Binnen fünf Jahren sollen 50 Milliarden Euro an öffentlichen Geldern investiert werden. 15 Milliarden Euro davon sollen in bessere Aus- und Weiterbildung gesteckt werden, um die Einstellungschancen von Jobsuchenden zu verbessern. Ebenfalls 15 Milliarden Euro sind geplant, um erneuerbare Energien zu fördern. Weitere Milliarden sind für die Landwirtschaft, die Modernisierung der öffentlichen Verwaltung, für Infrastruktur und Gesundheitswesen geplant.
60 Milliarden Euro an Einsparungen sind bei den Staatsausgaben vorgesehen, die in Frankreich traditionell hoch sind. Zehn Milliarden Euro soll der erwartete Rückgang der Arbeitslosenquote von derzeit etwa zehn auf sieben Prozent bringen, indem die Ausgaben für Arbeitslosengeld sinken. Durch eine verbesserte Effizienz soll das Gesundheitswesen zehn Milliarden einsparen, weitere 25 Milliarden Euro die Modernisierung des Staatsapparates.
In Gegenden mit niedrigem Einkommen soll die Schülerzahl auf zwölf pro Klasse begrenzt werden. Lehrer sollen als Anreiz für eine Arbeit in solchen Regionen einen Bonus von 3000 Euro pro Jahr bekommen. Mobiltelefone in Schulen sollen für Kinder bis 15 Jahren verboten werden. Alle 18-Jährigen sollen einen Kulturpass im Wert von 500 Euro erhalten, den sie beispielsweise für Kino-, Theater- und Konzertbesuche ausgeben können.

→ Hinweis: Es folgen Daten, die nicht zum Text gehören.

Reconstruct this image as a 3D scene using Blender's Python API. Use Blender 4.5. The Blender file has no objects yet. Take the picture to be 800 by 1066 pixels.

Kippen könnten die Stimmung zwischen Macron und Trump dann ausgerechnet beim Thema Klimawandel. „Dieses Thema spaltet weit mehr als die Ansichten über die Handelsbeziehungen,“ räumt man in Paris ein. „Jeder kennt die besondere Verbundenheit Frankreichs zum Klimaabkommen von Paris,“ sagen Macrons Berater. Das bei der UN-Konferenz im Dezember 2015 in Paris getroffene Abkommen zur Begrenzung der Erderwärmung auf „deutlich unter 2 Grad“ im Vergleich zum vorindustriellen Zeitalter gilt als Meilenstein im Kampf gegen den weltweiten Klimawandel. Doch Trump hatte es bereits im US-Wahlkampf deutlich kritisiert und sich zu Gunsten seiner America-First-Pläne für mehr Kohle ausgesprochen. „Wir wollen nicht, dass die USA von diesem Ab-kommen zurücktreten. Das wäre wirklich eine schlechte Nachricht,“ betonen Macrons Berater. „Wir hoffen, dass wir das größtmögliche Engagement der USA erreichen können.“
Doch dass die USA während der Ministerrunden zur Vorbereitung des G7-Treffens ihre Position nicht formuliert haben, gilt unter Beobachtern als schlechtes Zeichen. Trump hat die Entscheidung darüber bis nach dem Gipfel hinaus geschoben. Es gibt auch aus diesem Grund ganz gegen die Gepflogenheiten keinen Entwurf für eine gemeinsame Erklärung der Staats- und Regierungschefs. „Normalerweise steht so ein Entwurf zehn Tage vor einem Event,“ bedauert man in Paris. „Wir sind hoffen, dass wir darauf noch Einfluss nehmen können.“
Womöglich sind also 1 Stunde und 15 Minuten in Wahrheit doch recht wenig Zeit, um gegensätzlich Positionen wenigstens einander anzunähern. Macron ist dafür bekannt, mit seinem Charme und seiner Überzeugungskraft beinahe Berge versetzen zu können. Sein Wahlsieg in Frankreich als parteiloser Polit-Neuling sind ein Beweis dafür. Nun steht er vor seiner ersten internationalen Feuer-probe. Nicht auszuschließen, dass darüber das Essen kalt wird.